On Tuesday, December 5, 2017 at 9:35:43 PM UTC-8, James wrote:
On 04/12/17 11:28, Oculus Lights wrote:
On Tuesday, November 21, 2017 at 2:34:34 PM UTC-8, James wrote:
https://www.bike24.com/p2144878.html



Is there a power rating?


One can safely assume it will work with any normal 6V/3W dynamo.

100 lux at 10 meters, as the STVZO test requires, is exceedingly
bright. I'm hesitant to state they "must" be drawing at least so
much power, but my gut feeling is that its in a range that a single
LED can't handle.


Depends on how the light is focused.

Anyone can rate a light without stating the distance. My single LED
325 lumen measures 33 lux at 10, 500+ lumen measures 50 lux, and the
best of the others on the market, such as Supernova's 205 lm that's
standard equipment on many e-bikes, measure 25 lux at 10 meters, at
most.


My B&M IQTec Premium is rated at 80lux. It also works with a 6V/3W dynamo.

The light is focused to a very bright band just before the cut off, so
that you can aim the light well in to the distance and achieve a
relatively even illumination of the road surface over the entire distance..

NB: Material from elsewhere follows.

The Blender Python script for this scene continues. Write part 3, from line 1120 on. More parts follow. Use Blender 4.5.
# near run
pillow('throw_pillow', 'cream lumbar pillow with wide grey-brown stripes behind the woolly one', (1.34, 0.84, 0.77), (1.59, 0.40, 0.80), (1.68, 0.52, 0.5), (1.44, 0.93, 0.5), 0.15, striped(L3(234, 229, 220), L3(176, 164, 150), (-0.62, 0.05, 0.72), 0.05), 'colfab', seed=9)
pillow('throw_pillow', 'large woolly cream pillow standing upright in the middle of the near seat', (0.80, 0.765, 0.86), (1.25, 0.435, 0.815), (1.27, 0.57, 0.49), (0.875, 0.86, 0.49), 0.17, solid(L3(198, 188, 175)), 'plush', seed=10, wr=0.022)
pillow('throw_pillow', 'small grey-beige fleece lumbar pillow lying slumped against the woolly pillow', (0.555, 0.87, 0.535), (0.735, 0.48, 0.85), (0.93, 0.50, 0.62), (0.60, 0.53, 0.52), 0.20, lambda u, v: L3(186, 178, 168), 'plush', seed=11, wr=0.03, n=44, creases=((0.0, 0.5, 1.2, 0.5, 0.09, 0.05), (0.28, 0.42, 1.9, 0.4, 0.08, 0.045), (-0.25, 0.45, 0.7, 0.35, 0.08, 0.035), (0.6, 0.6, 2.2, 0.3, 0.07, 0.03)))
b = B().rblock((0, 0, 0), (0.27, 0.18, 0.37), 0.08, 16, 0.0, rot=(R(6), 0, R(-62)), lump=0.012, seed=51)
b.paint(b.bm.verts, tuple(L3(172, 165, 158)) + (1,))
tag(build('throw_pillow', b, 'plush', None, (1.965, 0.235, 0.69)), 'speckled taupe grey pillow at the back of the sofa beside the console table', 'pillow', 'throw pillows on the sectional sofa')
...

If yours is only reaching 33 lux, it is less well focused and more of a
flood light.

See images here.
http://www.bentrideronline.com/messa...d.php?t=131473

--
JS


Those "if" statements followed by unsure speculation from conventional wisdom are always fascinating.
Less well focused and a flood light?
The beam really is different than other types, its its own. Not a flood, not a spot.
The more lumens with the least lux measured brightest spot, the more even a beam must be.
Eventually lights will be measured and rated with beam lumens. That measurement throws away lumens above and below threshold percentage. This gives a nice measure of usable visibility. But cold day in hell when the companies that wrote their own spec will agree to it because of how many of their total lumens are wasted with excessively bright spots, and lost with unreasonably dim edges that the peripheral vision filters out because of how the eye needs stop down the center bright spot.
Check out my ray trace of the Oculus three LED retail light, shown on the "learn more" page of the Oculus Lights website. There's no bright spot, not even a visible cluster of red anywhere.

My STVZO design with one LED, fills out wider than the others across the brighter upper band just below the horizon, and still fills in evenly below it nearly down to road level, with at least 75% of the bright spot's lux measure.